Friday, April 12, 2013

Princess Knight

Princess Knight: Part One by Osamu Tezuka. Originally published 1953. Translated to English 1977.
Vertical, Inc. 2011

For my graphic novels for youth class, I had to choose a Manga to read this week. I went with Tezuka's Princess Knight because I was intrigued by the dueling gender relationships and the playing with stereotypes especially for a book published over 50 years ago in Japan. I had also heard that Tezuka is the father of Manga from Scott McCloud's work.

The premise of this book is that a mischievous angel named Tink places a boy heart in an unborn baby before God gives the baby a girl heart and sends he/she on his/her way. As punishment, Tink must go to earth and take the boy heart back before he can ever return to heaven. Unfortunately the baby becomes the Prince/Princess of the kingdom and it takes Tink 15 years before he can even speak to her. The story follows the adventures of Prince Sapphire as he/she deals with trying to hide his identity of a girl to be considered the heir and prince to the kingdom.

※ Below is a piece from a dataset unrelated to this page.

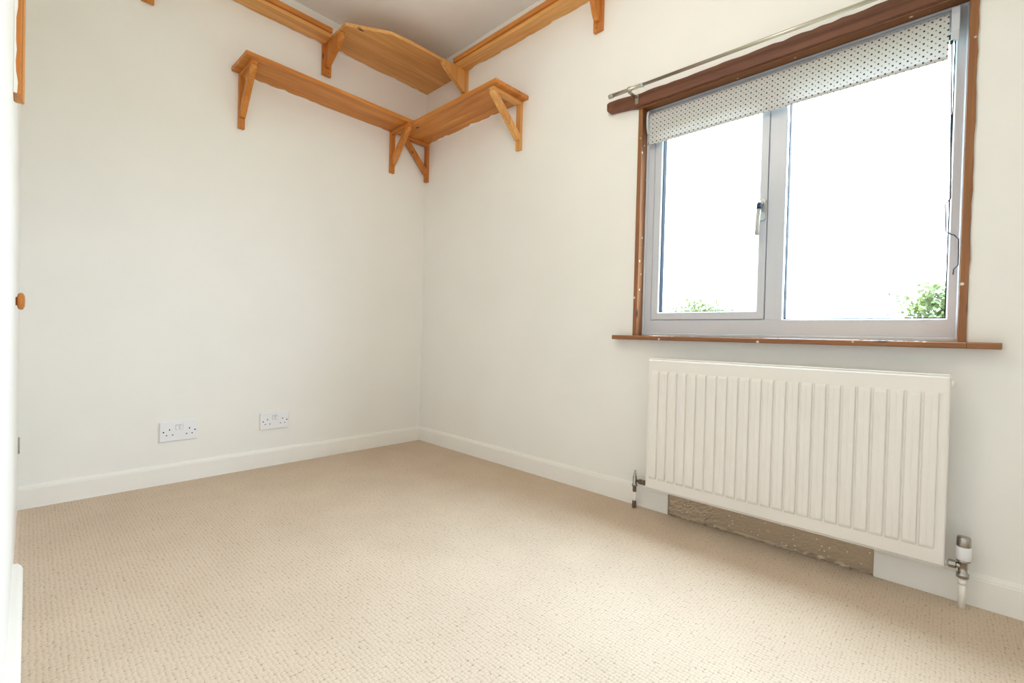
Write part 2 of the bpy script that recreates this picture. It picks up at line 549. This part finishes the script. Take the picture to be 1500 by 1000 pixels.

The book mainly played on gender stereotypes and had a lot of slapstick humor reminiscent of Bugs Bunny and other cartoons from that era. With the heavy religious overtones, I was worried that with the dated writing of this text that the book would try to make the character choose one gender or the other. While I've only read part one, I'm happy that Tezuka allowed him/her to remain ambiguous and has him/her gain identity from both hearts. She is neither fully princess or fully prince.

With action, adventure, knights, witches, pirates, kingdoms and assassins, this book would appeal to both girl and boy readers who love comics. The humor is kid friendly and as it was intended for a young female audience (shojo) it is not too violent or sexual.

Here's a bonus YouTube video from the opening of the Princess Knight anime:
http://www.youtube.com/watch?v=bb_8PJ4Wqjo

Intended reading level: Grades 3-5

Questions for the readers:
Do you think Prince Sapphire should keep both hearts? How does each heart help her in her adventures? What do you think of the choice Tink made towards the end that changed his fate? Do you think Sapphire will choose Captain Blood or Franz Charming? What fairy tales does Tezuka use to tell his story?